For 12 years prior to Labor forming government we had a federal government that failed to invest in infrastructure, failed to invest in education and training and failed on innovation as well. That is why productivity fell under the Howard government. The Gillard Labor government is making up for the failures of those opposite in all three areas. We now have record investment in infrastructure, such as roads, rail, ports and the National Broadband Network. We have made record investment in education and training, such as trade training centres, new school facilities through the Building the Education Revolution program and additional university and TAFE places.

And this bill is an example of how we are encouraging private investment in innovation in addition to our public innovation agenda.

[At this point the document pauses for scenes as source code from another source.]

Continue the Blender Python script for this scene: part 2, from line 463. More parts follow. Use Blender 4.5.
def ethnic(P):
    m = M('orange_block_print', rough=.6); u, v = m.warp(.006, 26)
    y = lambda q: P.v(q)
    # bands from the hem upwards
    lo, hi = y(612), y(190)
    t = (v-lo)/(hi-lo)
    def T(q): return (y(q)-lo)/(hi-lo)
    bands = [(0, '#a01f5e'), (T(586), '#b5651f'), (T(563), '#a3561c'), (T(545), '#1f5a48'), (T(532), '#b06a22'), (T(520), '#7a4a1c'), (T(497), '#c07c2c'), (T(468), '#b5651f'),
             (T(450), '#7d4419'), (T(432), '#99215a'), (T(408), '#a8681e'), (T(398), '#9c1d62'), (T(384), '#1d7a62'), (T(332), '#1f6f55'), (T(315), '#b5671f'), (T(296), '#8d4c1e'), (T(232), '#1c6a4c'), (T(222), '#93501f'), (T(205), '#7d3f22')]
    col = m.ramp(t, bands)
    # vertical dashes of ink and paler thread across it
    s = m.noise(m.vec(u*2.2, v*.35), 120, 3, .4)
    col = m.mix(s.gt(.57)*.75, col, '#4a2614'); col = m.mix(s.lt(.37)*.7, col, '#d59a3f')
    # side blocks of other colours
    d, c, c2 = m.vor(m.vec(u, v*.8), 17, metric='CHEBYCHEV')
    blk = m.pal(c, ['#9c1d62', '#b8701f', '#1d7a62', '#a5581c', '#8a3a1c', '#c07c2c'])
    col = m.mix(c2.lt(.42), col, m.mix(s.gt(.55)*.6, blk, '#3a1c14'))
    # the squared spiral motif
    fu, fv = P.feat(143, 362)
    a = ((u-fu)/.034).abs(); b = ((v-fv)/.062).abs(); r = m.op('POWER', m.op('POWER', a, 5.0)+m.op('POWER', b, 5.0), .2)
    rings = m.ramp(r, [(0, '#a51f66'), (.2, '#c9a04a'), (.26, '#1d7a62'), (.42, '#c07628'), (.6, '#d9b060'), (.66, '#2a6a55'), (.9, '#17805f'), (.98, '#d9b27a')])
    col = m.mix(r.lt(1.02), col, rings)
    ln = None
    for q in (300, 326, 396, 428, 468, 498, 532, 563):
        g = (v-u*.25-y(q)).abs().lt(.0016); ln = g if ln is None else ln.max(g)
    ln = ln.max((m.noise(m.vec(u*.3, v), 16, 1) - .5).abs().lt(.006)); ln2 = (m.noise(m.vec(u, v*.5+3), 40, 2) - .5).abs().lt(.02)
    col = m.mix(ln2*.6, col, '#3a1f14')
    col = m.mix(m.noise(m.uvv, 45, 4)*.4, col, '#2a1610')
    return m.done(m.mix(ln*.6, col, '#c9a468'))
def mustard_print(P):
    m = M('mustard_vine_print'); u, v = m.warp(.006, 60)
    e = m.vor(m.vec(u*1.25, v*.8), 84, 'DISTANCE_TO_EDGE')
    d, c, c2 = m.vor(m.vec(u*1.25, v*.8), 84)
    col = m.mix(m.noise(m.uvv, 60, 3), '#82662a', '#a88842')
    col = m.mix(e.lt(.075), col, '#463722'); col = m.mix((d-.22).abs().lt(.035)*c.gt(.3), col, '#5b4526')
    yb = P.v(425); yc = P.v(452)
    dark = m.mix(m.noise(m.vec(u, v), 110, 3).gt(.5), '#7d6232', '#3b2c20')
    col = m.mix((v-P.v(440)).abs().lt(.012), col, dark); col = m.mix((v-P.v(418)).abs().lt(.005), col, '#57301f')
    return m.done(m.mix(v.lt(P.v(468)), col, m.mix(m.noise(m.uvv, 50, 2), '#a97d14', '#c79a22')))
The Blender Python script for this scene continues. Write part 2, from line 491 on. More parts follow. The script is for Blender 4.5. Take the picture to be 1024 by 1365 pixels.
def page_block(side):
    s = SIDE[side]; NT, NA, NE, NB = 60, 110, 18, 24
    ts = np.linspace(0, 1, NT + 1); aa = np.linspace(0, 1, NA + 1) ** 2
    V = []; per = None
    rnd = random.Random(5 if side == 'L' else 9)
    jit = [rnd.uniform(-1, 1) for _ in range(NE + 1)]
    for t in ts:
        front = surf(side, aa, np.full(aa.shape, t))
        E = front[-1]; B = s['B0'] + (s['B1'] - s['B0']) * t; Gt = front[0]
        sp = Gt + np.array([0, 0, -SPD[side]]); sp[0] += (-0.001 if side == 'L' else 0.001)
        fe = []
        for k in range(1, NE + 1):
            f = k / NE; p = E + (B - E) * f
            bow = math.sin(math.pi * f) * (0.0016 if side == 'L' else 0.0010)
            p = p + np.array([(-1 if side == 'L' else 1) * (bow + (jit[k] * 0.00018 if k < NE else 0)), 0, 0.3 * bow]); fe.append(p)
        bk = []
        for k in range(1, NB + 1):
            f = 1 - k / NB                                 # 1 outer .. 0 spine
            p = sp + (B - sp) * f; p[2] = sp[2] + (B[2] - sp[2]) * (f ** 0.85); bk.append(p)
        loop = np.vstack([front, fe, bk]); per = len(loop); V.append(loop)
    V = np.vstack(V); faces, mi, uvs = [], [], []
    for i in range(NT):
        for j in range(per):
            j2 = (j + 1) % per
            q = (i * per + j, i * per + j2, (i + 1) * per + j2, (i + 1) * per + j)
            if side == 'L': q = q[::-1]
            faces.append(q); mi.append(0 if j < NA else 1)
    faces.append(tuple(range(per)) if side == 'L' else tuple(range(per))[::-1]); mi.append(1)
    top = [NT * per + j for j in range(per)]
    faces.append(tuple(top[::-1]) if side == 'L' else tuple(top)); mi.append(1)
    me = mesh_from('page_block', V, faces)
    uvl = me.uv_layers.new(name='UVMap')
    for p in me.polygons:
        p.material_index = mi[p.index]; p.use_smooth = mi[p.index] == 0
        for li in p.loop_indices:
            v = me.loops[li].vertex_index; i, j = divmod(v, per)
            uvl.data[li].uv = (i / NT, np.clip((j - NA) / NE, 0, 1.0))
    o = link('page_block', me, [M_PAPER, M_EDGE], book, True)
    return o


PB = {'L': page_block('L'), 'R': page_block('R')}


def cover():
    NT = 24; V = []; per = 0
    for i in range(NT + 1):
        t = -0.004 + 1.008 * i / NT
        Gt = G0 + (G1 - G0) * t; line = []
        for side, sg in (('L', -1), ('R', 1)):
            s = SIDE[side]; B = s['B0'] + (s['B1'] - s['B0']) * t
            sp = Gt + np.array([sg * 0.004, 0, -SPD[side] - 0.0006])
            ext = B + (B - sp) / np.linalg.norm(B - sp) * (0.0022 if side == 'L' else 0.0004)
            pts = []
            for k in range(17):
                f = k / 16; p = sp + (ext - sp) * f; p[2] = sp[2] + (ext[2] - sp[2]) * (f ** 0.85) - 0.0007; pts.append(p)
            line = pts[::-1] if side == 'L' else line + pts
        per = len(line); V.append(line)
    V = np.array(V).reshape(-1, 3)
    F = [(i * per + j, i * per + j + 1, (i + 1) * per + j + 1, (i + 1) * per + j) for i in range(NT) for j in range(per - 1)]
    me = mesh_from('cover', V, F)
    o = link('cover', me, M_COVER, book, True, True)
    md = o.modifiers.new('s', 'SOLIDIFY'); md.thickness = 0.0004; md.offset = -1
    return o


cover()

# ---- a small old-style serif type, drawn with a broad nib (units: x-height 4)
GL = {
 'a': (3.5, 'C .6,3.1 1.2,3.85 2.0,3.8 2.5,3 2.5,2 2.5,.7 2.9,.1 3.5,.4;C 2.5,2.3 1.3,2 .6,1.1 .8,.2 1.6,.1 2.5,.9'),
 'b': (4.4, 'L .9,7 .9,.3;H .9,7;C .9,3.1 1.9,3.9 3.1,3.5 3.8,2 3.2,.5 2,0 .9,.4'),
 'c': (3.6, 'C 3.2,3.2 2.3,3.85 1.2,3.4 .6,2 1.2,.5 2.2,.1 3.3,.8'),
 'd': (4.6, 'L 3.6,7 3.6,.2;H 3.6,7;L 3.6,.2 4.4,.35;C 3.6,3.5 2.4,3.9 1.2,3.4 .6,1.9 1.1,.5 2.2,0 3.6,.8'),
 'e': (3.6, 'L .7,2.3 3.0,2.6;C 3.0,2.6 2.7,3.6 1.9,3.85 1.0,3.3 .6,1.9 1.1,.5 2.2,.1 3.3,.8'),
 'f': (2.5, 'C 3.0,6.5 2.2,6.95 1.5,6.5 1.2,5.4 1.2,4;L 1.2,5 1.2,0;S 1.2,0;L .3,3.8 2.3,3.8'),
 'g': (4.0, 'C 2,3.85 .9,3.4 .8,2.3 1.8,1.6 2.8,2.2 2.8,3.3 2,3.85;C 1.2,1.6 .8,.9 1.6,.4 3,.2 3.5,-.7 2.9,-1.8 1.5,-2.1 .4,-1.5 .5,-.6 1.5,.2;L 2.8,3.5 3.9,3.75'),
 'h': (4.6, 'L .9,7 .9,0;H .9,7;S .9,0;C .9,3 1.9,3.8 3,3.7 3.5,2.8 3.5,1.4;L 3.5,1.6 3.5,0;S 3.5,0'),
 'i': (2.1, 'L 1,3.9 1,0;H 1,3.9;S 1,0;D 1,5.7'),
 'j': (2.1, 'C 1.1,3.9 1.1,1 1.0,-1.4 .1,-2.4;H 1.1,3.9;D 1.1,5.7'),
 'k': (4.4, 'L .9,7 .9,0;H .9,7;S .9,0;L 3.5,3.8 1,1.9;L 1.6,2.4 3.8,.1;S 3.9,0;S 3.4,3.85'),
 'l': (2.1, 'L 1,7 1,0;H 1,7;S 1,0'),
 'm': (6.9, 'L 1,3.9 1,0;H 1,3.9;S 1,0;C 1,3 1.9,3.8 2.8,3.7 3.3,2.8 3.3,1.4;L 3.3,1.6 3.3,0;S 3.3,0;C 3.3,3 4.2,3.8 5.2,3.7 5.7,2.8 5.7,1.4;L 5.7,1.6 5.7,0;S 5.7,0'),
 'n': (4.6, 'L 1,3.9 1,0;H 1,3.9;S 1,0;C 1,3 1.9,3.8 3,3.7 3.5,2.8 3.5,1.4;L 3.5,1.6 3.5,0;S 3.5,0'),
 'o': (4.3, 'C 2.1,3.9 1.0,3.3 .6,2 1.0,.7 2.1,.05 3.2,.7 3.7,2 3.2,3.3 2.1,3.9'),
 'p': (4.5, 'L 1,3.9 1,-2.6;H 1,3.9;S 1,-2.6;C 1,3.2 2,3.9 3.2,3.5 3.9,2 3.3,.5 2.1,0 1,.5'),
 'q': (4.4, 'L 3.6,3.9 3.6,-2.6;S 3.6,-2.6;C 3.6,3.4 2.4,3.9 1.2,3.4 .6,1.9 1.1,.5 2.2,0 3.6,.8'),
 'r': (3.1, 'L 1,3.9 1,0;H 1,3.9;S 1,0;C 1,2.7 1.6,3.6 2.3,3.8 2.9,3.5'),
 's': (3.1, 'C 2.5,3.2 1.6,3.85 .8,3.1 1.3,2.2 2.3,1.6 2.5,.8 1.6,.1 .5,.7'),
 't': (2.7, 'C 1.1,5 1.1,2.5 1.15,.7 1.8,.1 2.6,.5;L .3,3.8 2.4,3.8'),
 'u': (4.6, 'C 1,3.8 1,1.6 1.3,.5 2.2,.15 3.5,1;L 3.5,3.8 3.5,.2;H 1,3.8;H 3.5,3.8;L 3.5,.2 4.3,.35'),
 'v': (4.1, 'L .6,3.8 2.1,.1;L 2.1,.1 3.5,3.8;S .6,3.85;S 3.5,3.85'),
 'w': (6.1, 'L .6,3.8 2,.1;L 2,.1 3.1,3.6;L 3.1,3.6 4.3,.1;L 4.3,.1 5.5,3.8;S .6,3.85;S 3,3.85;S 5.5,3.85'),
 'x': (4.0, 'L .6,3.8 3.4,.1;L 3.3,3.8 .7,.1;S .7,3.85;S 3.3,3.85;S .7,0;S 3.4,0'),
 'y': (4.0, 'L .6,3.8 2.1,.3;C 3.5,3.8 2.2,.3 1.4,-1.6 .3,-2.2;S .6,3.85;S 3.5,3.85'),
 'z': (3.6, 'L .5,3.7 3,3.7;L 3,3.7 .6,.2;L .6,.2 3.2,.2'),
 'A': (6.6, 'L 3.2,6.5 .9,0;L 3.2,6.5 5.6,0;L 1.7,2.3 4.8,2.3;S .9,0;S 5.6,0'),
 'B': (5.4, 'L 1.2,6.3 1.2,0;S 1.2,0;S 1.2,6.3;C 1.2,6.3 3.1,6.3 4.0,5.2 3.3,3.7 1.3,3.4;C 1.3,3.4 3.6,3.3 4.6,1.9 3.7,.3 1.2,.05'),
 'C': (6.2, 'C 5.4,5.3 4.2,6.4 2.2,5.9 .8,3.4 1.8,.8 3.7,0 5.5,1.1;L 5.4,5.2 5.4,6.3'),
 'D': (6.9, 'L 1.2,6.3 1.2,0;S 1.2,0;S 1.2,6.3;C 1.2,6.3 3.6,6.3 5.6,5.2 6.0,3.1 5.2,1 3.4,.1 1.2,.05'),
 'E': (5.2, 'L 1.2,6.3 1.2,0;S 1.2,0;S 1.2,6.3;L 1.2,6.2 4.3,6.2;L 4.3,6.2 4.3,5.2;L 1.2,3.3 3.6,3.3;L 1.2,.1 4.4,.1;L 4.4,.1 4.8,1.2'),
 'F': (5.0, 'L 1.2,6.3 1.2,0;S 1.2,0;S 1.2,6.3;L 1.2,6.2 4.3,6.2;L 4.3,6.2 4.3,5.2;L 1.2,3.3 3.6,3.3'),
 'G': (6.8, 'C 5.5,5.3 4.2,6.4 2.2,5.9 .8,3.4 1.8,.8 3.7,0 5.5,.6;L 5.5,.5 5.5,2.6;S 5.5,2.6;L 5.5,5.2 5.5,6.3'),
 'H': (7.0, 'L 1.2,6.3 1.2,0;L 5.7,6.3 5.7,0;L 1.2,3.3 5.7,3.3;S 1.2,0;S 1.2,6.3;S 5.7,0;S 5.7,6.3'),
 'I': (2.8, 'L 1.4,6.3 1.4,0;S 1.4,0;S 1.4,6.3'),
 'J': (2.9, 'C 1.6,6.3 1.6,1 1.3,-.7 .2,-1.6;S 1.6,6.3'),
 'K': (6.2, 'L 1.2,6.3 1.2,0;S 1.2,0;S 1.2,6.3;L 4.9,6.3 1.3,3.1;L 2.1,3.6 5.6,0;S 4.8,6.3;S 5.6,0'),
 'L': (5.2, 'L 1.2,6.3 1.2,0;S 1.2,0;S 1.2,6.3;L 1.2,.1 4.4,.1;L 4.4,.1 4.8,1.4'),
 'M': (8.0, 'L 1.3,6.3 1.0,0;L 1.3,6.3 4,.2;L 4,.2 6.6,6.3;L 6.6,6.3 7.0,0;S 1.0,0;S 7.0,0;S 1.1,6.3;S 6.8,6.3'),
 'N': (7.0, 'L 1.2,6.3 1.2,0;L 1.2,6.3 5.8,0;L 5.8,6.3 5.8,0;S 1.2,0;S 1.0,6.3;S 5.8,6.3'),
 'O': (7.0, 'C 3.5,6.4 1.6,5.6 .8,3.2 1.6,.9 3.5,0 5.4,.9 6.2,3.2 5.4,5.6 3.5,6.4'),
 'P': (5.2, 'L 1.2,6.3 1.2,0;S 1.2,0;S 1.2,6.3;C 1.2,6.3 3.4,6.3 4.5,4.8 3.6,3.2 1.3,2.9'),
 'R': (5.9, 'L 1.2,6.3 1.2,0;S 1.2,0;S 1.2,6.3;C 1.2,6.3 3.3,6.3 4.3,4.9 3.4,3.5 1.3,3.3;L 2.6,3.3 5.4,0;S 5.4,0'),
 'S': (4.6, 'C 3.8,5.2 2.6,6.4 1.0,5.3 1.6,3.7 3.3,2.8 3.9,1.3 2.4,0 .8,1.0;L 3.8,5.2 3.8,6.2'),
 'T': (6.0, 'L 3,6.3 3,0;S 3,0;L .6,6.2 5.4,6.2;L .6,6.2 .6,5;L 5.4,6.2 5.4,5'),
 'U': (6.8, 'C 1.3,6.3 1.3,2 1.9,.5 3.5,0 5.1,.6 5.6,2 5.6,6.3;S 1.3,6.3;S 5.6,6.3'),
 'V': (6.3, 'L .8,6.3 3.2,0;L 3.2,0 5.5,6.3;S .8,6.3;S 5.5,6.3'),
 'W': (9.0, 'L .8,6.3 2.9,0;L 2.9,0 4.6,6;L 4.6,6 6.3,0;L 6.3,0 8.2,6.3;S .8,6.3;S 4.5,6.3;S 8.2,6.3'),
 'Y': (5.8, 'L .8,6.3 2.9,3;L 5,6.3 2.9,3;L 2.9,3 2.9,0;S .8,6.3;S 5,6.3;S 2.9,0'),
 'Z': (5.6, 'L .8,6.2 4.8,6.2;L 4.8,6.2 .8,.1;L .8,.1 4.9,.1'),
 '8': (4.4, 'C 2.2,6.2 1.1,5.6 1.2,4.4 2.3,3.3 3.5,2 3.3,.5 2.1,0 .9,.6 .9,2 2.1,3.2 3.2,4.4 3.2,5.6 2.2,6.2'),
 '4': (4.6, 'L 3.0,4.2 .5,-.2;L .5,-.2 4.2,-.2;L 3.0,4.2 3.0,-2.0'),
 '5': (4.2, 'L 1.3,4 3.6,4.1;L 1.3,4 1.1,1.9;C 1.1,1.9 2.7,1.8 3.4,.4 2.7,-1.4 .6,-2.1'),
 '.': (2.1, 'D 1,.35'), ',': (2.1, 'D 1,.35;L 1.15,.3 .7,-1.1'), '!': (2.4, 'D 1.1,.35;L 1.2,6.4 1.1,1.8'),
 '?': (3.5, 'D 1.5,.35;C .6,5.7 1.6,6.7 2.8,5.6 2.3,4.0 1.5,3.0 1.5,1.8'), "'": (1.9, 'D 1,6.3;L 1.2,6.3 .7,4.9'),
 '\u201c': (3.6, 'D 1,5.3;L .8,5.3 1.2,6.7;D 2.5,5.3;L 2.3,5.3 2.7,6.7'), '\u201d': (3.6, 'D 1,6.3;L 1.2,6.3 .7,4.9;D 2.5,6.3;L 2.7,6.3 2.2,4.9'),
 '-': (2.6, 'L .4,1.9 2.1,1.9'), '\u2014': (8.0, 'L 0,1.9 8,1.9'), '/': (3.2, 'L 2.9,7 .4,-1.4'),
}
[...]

This is why we want to better target R&D investment—to enhance innovation in Australia to drive productivity and grow a modern economy. The objects clause clearly states that the tax incentive will be provided for industry to undertake experimental activities for the purpose of generating new knowledge or information in either a general or applied form. The ‘development’ aspect of R&D is captured by the application of knowledge—that is, applied form. These development activities can be undertaken in a production environment. The government has clarified the objects clause, which states that development activities are covered by the clause. The amendment clarifies that ‘new knowledge’ includes new knowledge in the form of new or improved materials, products, devices, processes or services. The term ‘improved’ covers development activities.

The R&D tax credit is about new knowledge created through experimentation, and this is consistent with the approach of the Frascati Manual and international best practice. The Frascati Manual explains that the basic criterion for R&D activities is an appreciable element of novelty and the resolution of scientific and/or technological uncertainty.

This bill is significant in simplifying taxation law. The new provisions are not only drafted in plain English but are less than one-third of the length of the provisions they are replacing. If enacted, this bill will deliver much-needed reform to public support for business innovation. It will offer an increa­s­ed incentive for companies to undertake R&D activities in Australia. It also recog­nises that the innovation dividend for the economy will come from changing the focus to genuine R&D instead of normal business activities. I commend the bill to the Senate.